Un par de años más tarde, pasé otro curso impartiendo clases en Oxford, pero Sevilla siempre era el lugar al que regresar, mi Ítaca particular. A mi vuelta, escribí sobre el paisaje lingüístico de Sevilla, me recorrí toda la ciudad haciendo fotos de rótulos y grafitis en lenguas distintas del español. Y vi lo que desde el centro no se ve, pero hay que verlo y que leerlo para entender bien el texto y el contexto de la ciudad: me encontré pupuserías latinas en El Cerezo, probé la aguapanela en los bares nostálgicos bolivianos, leí los carteles ingleses del culto evangélico senegalés en San Jerónimo..., descubrí otras palabras de otros mundos que también son sevillanos, las hice mías y se quedaron en mi recuerdo y mi investigación para siempre, porque recorrí ese paisaje embarazada de mi niño, que nació sevillano y también se ha criado entre palabras y música.
Cuento la crónica de mi familia y la mía propia, pero la cuento como la recuerdo: es una crónica lingüística porque yo memorizo las palabras, más que las caras y que los paisajes; olvido los rostros de mis alumnos pero no sus nombres ni sus dos apellidos. Aunque entrego puntualmente mis textos para la prensa, tardo mucho en escribirlos. Porque a mí no me visita la musa, no me inspira un genio romántico, yo escribo a pluma y pala. Hay artículos que tardan toda una vida en escribirse y siguen estando en redacción incluso cuando ya han sido publicados. El que hoy se premia es uno de ellos. Estoy muy agradecida al jurado que ha reconocido mi texto «Un café y unas palabras sevillanas» con el XXIV Premio Joaquín Romero Murube de artículos periodísticos y a ABC de Sevilla que con tanto mimo y trabajo lo convoca y organiza esta velada. Dedico este premio a los filólogos y a los periodistas que me rodean, a la tiza, a la radio, a la prensa, todos son compañeros de trabajo, algunos buenos amigos, de todos he aprendido muchísimo.

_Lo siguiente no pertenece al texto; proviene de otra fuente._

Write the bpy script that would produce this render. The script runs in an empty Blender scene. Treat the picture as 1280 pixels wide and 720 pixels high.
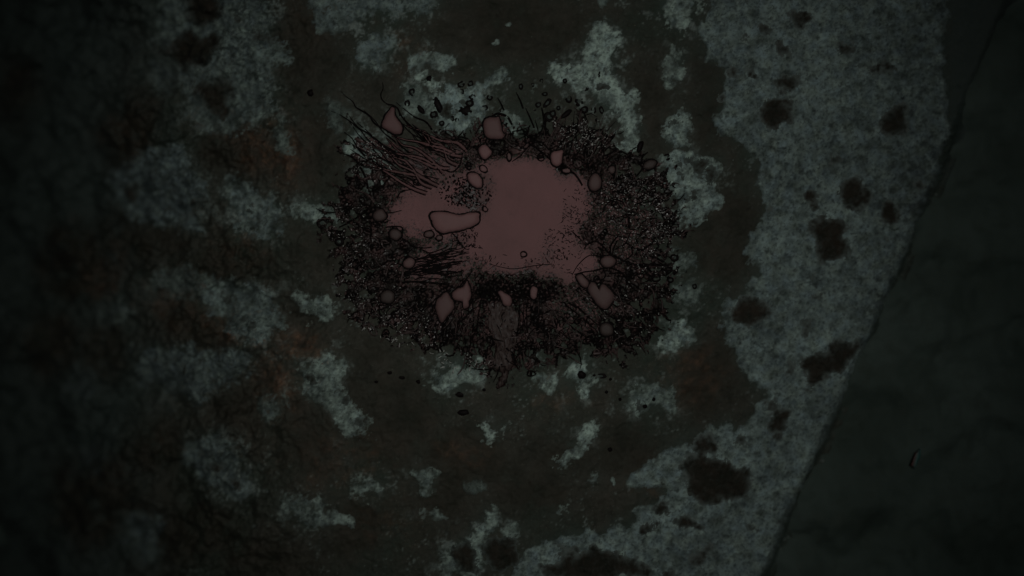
import bpy, math, random
import numpy as np
from mathutils import Vector
random.seed(7)
SC = bpy.context.scene
COL = SC.collection
R = math.radians

# ------------------------------------------------------------------ camera
CAM_H = 2.0
cd = bpy.data.cameras.new("camera")
cd.sensor_width = 36.0
cd.lens = 36.0 * CAM_H / 1.28
cd.clip_start = 0.01
cd.clip_end = 500
cd.dof.use_dof = True
cd.dof.focus_distance = CAM_H
cd.dof.aperture_fstop = 0.45
cam = bpy.data.objects.new("camera", cd)
cam.location = (0, 0, CAM_H)
COL.objects.link(cam)
SC.camera = cam

# ------------------------------------------------------------------ world, sun, exposure
SUN_EL, SUN_AZ = 82.0, 40.0          # high, a little to the upper right
w = bpy.data.worlds.new("World")
SC.world = w
w.use_nodes = True
nt = w.node_tree
bg = nt.nodes["Background"]
sky = nt.nodes.new("ShaderNodeTexSky")
sky.sky_type = 'NISHITA'
sky.sun_disc = False
sky.sun_elevation = R(SUN_EL)
sky.sun_rotation = R(SUN_AZ)
nt.links.new(sky.outputs[0], bg.inputs[0])
bg.inputs[1].default_value = 0.05
sd = bpy.data.lights.new("sun", 'SUN')
sd.energy = 2.0
sd.angle = R(22)
sd.color = (1.0, 0.985, 0.94)
so = bpy.data.objects.new("sun", sd)
dirv = Vector((math.sin(R(SUN_AZ)) * math.cos(R(SUN_EL)), math.cos(R(SUN_AZ)) * math.cos(R(SUN_EL)), math.sin(R(SUN_EL))))
so.rotation_euler = dirv.to_track_quat('Z', 'Y').to_euler()
so.location = dirv * 6
COL.objects.link(so)
SC.view_settings.view_transform = 'Standard'
SC.view_settings.look = 'None'
SC.view_settings.gamma = 1.0
SC.view_settings.use_curve_mapping = False
SC.view_settings.exposure = -0.62

# ------------------------------------------------------------------ number fields (1 unit = 1 mm on the stone)
X0, Y0, NX, NY = -160, -160, 1600, 1040
gx, gy = np.meshgrid(np.arange(NX) + X0, np.arange(NY) + Y0)
gx = gx.astype(np.float32)
gy = gy.astype(np.float32)
fy = np.fft.fftfreq(NY)[:, None]
fx = np.fft.rfftfreq(NX)[None, :]
FR = np.sqrt(fx * fx + fy * fy)

def noise(lam, seed, bw=0.5, lo=None, power=None):
    """smooth random field; lam = wavelength. power = 1/f field from lam down to lo"""
    rng = np.random.default_rng(seed)
    F = np.fft.rfft2(rng.standard_normal((NY, NX)))
    if power is None:
        f0 = 1.0 / lam
        g = np.exp(-((np.log(np.maximum(FR, 1e-6) / f0)) ** 2) / (2 * bw * bw))
    else:
        g = 1.0 / np.maximum(FR, 1.0 / lam) ** power
        if lo:
            g = g * np.exp(-(FR * lo) ** 2)
    g[0, 0] = 0
    n = np.fft.irfft2(F * g, s=(NY, NX))
    return (n / n.std()).astype(np.float32)

def sstep(a, b, v):
    t = np.clip((v - a) / (b - a), 0, 1)
    return t * t * (3 - 2 * t)

def blur(a, s):
    """gaussian blur by separable convolution"""
    if s <= 0:
        return a
    k = int(max(1, math.ceil(3 * s)))
    ker = np.exp(-0.5 * (np.arange(-k, k + 1) / s) ** 2)
    ker /= ker.sum()
    for ax in (0, 1):
        p = [(0, 0), (0, 0)]
        p[ax] = (k, k)
        b = np.pad(a, p, mode='edge')
        out = np.zeros_like(a)
        n = a.shape[ax]
        for i, kv in enumerate(ker):
            out += kv * (b[i:i + n] if ax == 0 else b[:, i:i + n])
        a = out
    return a

def inpoly(px, py, poly):
    res = np.zeros(px.shape, bool)
    n = len(poly)
    for i in range(n):
        xa, ya = poly[i]
        xb, yb = poly[(i + 1) % n]
        if ya == yb:
            continue
        c = ((ya > py) != (yb > py)) & (px < (xb - xa) * (py - ya) / (yb - ya) + xa)
        res ^= c
    return res

def samp(a, px, py):
    """bilinear lookup, mirrored outside the field"""
    x = np.asarray(px, np.float32) - X0
    y = np.asarray(py, np.float32) - Y0
    x = np.abs(x); y = np.abs(y)
    x = (NX - 1.001) - np.abs((NX - 1.001) - x)
    y = (NY - 1.001) - np.abs((NY - 1.001) - y)
    x = np.clip(x, 0, NX - 1.001); y = np.clip(y, 0, NY - 1.001)
    i = x.astype(int); j = y.astype(int)
    u = x - i; v = y - j
    return (a[j, i] * (1 - u) * (1 - v) + a[j, i + 1] * u * (1 - v) + a[j + 1, i] * (1 - u) * v + a[j + 1, i + 1] * u * v)

WX = noise(40, 11) * 4 + noise(14, 12) * 2.6 + noise(6, 13) * 1.3
WY = noise(40, 14) * 4 + noise(14, 15) * 2.6 + noise(6, 16) * 1.3
FINE = noise(60, 21, power=1.0, lo=1.2)
SPECK = noise(7, 22, 0.45)
BLOT = noise(26, 23, 0.5)
LUMP = noise(70, 24, 0.45)
CLOUD = noise(170, 25, 0.5)
FB = noise(90, 26, power=1.55, lo=0.8)
FB2 = noise(34, 27, power=1.35, lo=0.8)
FB3 = noise(200, 28, power=1.5, lo=0.8)

def pmask(poly, soft=2.5, warp=1.0, pad=26):
    """soft mask of a polygon with a ragged edge; returns (array, y0, x0) on the field"""
    xs = [p[0] for p in poly]; ys = [p[1] for p in poly]
    xa = int(max(0, min(xs) - pad - X0)); xb = int(min(NX, max(xs) + pad - X0))
    ya = int(max(0, min(ys) - pad - Y0)); yb = int(min(NY, max(ys) + pad - Y0))
    sl = (slice(ya, yb), slice(xa, xb))
    m = inpoly(gx[sl] + WX[sl] * warp, gy[sl] + WY[sl] * warp, poly).astype(np.float32)
    return blur(m, soft), sl

def ell(cx, cy, rx, ry=None, rot=0, n=14):
    ry = rx if ry is None else ry
    c, s = math.cos(R(rot)), math.sin(R(rot))
    return [(cx + rx * math.cos(t) * c - ry * math.sin(t) * s, cy + rx * math.cos(t) * s + ry * math.sin(t) * c)
            for t in [2 * math.pi * k / n for k in range(n)]]

def field(items, soft, warp=1.0):
    """max-combined weighted polygons over the whole field"""
    a = np.zeros((NY, NX), np.float32)
    for poly, v in items:
        m, sl = pmask(poly, soft, warp, int(26 + 3 * soft))
        a[sl] = np.maximum(a[sl], m * v)
    return a

# ------------------------------------------------------------------ mesh helpers
def obj(name, me, mat=None, parent=None):
    o = bpy.data.objects.new(name, me)
    COL.objects.link(o)
    if mat:
        for m in (mat if isinstance(mat, (list, tuple)) else [mat]):
            me.materials.append(m)
    if parent:
        o.parent = parent
    return o

def tag(o, label=None, cat=None, group=None, kind=None):
    for k, v in (('label', label), ('category', cat), ('group', group), ('kind', kind)):
        if v:
            o[k] = v
    return o

def empty(name, loc=(0, 0, 0)):
    o = bpy.data.objects.new(name, None)
    o.empty_display_size = 0.05
    o.location = loc
    COL.objects.link(o)
    return o

def raw_mesh(name, V, F, attrs=None, smooth=True, midx=None):
    """V (n,3), F (m,4) quads or (m,3) tris"""
    me = bpy.data.meshes.new(name)
    V = np.ascontiguousarray(V, np.float32)
    F = np.ascontiguousarray(F, np.int32)
    k = F.shape[1]
    me.vertices.add(len(V))
    me.vertices.foreach_set('co', V.ravel())
    me.loops.add(F.size)
    me.loops.foreach_set('vertex_index', F.ravel())
    me.polygons.add(len(F))
    me.polygons.foreach_set('loop_start', np.arange(len(F), dtype=np.int32) * k)
    me.polygons.foreach_set('use_smooth', np.full(len(F), smooth))
    if midx is not None:
        me.polygons.foreach_set('material_index', np.asarray(midx, np.int32))
    for an, av in (attrs or {}).items():
        at = me.attributes.new(an, 'FLOAT', 'POINT')
        at.data.foreach_set('value', np.ascontiguousarray(av, np.float32).ravel())
    me.update(calc_edges=True)
    return me

def to_world(px, py, z):
    """a point of the place from where it shows in the photograph and its height"""
    s = (CAM_H - z) / CAM_H / 1000.0
    return (px - 640.0) * s, (360.0 - py) * s

def grid_mesh(name, px, py, z, valid=None, attrs=None):
    """sheet from 2-D arrays; faces only where all four corners are valid"""
    h, wd = px.shape
    x, y = to_world(px, py, z)
    idx = np.arange(h * wd).reshape(h, wd)
    q = np.stack([idx[1:, :-1], idx[1:, 1:], idx[:-1, 1:], idx[:-1, :-1]], -1).reshape(-1, 4)
    V = np.stack([x, y, z], -1).reshape(-1, 3)
    if valid is not None:
        v = valid.ravel()
        q = q[v[q].all(1)]
        used = np.zeros(h * wd, bool); used[q.ravel()] = True
        remap = np.cumsum(used) - 1
        q = remap[q]
        V = V[used]
        attrs = {k: a.ravel()[used] for k, a in (attrs or {}).items()}
    return raw_mesh(name, V, q, attrs)

class Tubes:
    """tapered tubes gathered into one mesh (one strand, or many for 'stuff')"""
    def __init__(self): self.V = []; self.F = []; self.n = 0
    def add(self, pts, rad, sides=5, closed=False, flat=0.8):
        P = np.asarray(pts, float)
        n = len(P)
        if closed:
            T = np.roll(P, -1, 0) - np.roll(P, 1, 0)
        else:
            T = np.gradient(P, axis=0)
        T[:, 2] = 0
        T /= np.maximum(np.linalg.norm(T, axis=1), 1e-9)[:, None]
        S = np.stack([-T[:, 1], T[:, 0], 0 * T[:, 0]], -1)
        rad = np.broadcast_to(rad, (n,))
        a = np.arange(sides) * 2 * np.pi / sides + np.pi / 2
        ring = P[:, None, :] + S[:, None, :] * (np.cos(a)[None, :, None] * rad[:, None, None])
        ring[:, :, 2] += np.sin(a)[None, :] * rad[:, None] * flat
        self.V.append(ring.reshape(-1, 3))
        m = n if closed else n - 1
        i = np.arange(m)[:, None]; k = np.arange(sides)[None, :]
        k2 = (k + 1) % sides; i2 = (i + 1) % n
        f = np.stack([i * sides + k, i2 * sides + k, i2 * sides + k2, i * sides + k2], -1).reshape(-1, 4)
        self.F.append(f + self.n)
        self.n += n * sides
    def mesh(self, name):
        return raw_mesh(name, np.concatenate(self.V), np.concatenate(self.F))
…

En esta noche me siento afortunada. Bendigo el momento en que el motor del R8 arrancó destino a Andalucía. Y, por cierto, resuelvo el problema: nuestro R8 tardó 15 horas en hacer el viaje de Barcelona a Sevilla, hicimos parada en Aranjuez. Y ustedes dirán: «Pero no naciste en Sevilla» y yo les puedo decir: «yo volví a Sevilla, sin haber estado», una frase ante la que con toda legitimidad alguien puede extrañarse, quizá sea contradictoria o semánticamente fallida, pero se entiende en su contexto. Porque una lengua no es la suma de sus palabras, igual que una identidad no es la suma de nacimiento y tradición. Mi identidad está en mi memoria y en mi contexto, y en él están mis palabras, aunque sean heredadas, aunque no sean solo mías.